Other areas of Antarctic science are extremely important to our global community. The hole in the ozone layer was discovered by British scientists in Antarctica working on atmospheric physics. Chemists working in remote parts of the polar plateau of Antarctica can measure the subtle levels of global pollution by analyzing minute amounts of metals like arsenic or mercury from “pristine” ice core samples, and give us a world measure of pollution increase on a year to year basis.

Zoologists studying nematode worms locked in the sea ice for tens of years have discovered that they have the ability to come back to life after being frozen solid. Implications from such discoveries for effective cryogenics, or the possibility of being able to freeze people for long periods of space travel in the distant future, are nothing short of mind-boggling. And finally, let us not overlook the vast biogenic productivity of the shelf seas around Antarctica as another possible vital food source for the world, a subject to which I shall return later in this book.

Today Antarctica is the world's laboratory, a place of peace and cooperation where many different disciplines of valuable scientific research are conducted by many different nations.
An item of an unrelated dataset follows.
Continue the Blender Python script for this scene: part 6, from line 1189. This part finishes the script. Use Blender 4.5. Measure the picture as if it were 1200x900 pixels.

It is also opening up to the increasing demands of tourism, for one of its major and most

important resources will always be its unique beauty, its primal appeal to the sense of adventure in all of us.

Yet the only way anyone gets to go to Antarctica and travel extensively inland to its most remote regions is generally through participation in a scientific research program. Even if you can get yourself involved in such an expedition, with full approval and funding to support your venture, as I did, one must still undertake all the necessary preparations and training so as not to succumb to its many dangers.

And this I did, at Tekapo, in the mountainous center of the South Island of New Zealand, in 1988.